Brief By Newsbrief / 3:06 PM on 03 Jun 2026
India is among the world’s leading producers of wheat and rice, but its agricultural success remains closely tied to imported fertilizers and essential raw materials. In 2024, India spent approximately $7.68 billion on fertilizer imports, making it the world’s third-largest fertilizer importer. While Russia accounted for around 21% of total imports, countries in West Asia—including Saudi Arabia, Oman, the UAE, Qatar, and Bahrain—collectively supplied nearly 37% of India’s fertilizer needs.
India imports not only finished fertilizers but also key inputs required for domestic production. Natural gas is essential for manufacturing urea and ammonia, while sulfur is a critical raw material for several other fertilizers. This makes West Asia strategically important not only for energy security but also for India’s agricultural sustainability.

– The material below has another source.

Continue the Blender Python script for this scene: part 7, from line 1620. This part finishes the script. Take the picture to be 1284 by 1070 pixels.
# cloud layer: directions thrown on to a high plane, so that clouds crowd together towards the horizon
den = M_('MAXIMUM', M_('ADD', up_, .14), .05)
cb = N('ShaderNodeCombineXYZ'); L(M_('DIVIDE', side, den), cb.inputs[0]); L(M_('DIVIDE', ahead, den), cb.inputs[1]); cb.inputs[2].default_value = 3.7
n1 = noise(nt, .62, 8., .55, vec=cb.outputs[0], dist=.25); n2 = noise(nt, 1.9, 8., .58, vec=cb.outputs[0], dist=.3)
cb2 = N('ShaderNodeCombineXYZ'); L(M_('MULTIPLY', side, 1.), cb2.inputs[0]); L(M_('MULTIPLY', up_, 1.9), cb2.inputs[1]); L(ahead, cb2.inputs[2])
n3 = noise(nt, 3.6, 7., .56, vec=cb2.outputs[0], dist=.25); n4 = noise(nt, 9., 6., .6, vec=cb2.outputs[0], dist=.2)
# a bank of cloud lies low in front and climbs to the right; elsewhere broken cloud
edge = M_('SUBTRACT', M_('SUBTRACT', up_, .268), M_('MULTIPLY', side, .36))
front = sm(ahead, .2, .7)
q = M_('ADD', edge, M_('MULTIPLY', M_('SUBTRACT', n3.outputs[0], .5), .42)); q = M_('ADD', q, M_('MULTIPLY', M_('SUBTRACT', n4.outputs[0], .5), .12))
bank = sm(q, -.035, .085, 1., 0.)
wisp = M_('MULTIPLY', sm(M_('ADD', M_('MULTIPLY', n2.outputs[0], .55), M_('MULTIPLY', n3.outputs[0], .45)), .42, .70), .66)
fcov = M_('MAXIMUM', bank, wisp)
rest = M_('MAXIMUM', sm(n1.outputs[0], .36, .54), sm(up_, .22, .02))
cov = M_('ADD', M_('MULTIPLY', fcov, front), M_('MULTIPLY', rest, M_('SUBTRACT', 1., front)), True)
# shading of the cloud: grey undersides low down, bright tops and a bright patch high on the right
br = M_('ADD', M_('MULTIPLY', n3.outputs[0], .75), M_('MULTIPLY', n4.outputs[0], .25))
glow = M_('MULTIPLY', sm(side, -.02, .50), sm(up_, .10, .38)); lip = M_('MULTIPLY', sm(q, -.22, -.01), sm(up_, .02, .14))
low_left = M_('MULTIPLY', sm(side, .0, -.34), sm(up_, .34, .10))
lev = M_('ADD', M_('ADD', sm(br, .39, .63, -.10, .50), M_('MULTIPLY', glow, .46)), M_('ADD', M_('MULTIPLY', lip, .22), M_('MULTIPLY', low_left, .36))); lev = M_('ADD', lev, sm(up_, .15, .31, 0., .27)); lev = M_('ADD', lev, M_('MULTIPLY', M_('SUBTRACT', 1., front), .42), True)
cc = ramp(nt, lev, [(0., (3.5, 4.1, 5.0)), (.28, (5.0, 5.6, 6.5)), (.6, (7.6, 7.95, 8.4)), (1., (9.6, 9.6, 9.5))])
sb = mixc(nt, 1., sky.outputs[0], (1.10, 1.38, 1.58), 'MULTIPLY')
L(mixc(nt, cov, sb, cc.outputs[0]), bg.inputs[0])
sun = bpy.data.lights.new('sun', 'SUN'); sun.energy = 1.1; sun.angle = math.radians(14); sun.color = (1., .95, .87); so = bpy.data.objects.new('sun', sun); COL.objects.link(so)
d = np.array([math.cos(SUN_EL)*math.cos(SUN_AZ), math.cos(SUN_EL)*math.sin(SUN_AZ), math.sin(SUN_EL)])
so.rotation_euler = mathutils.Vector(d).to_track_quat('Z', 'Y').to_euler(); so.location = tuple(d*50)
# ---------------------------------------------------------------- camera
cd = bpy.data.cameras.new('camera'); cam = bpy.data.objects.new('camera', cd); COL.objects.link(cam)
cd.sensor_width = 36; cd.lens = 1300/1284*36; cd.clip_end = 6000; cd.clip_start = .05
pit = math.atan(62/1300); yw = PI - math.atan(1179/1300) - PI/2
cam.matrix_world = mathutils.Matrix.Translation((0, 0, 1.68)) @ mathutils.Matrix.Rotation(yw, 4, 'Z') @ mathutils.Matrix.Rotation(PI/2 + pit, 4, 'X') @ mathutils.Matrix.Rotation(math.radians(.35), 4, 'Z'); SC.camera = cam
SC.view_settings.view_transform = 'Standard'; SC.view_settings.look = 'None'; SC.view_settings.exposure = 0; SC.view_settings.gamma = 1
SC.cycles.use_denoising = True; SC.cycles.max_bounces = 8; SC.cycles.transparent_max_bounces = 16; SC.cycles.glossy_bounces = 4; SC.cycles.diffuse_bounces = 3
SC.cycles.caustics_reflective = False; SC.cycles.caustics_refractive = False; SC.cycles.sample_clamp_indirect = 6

Recent geopolitical tensions involving the United States, Iran, and other regional actors have increased concerns over the security of the Strait of Hormuz, a vital maritime route for global fertilizer and LNG trade. A significant share of the world’s fertilizer shipments passes through this corridor. Rising tensions have slowed shipping movement, increased insurance costs, and disrupted supplies of ammonia, nitrogen, and sulfur-based products.
The impact has already been visible in global markets. Reports indicate that disruptions affecting Qatar’s QAFCO facility, one of the world’s largest single-site urea export complexes, contributed to a sharp increase in fertilizer prices, with urea prices rising by more than 60% within weeks.
To reduce dependence on the Strait of Hormuz, India has begun exploring alternative logistics routes. One option involves transporting fertilizer cargo through Gulf ports and then moving it overland across Saudi Arabia to the Red Sea port of Yanbu before shipping it to India.
Although the Indian government currently maintains adequate fertilizer stocks for the Kharif season, a prolonged crisis could significantly increase subsidy costs. With fertilizer demand exceeding 390 lakh metric tonnes, sustaining affordability amid rising global prices may become a major economic challenge.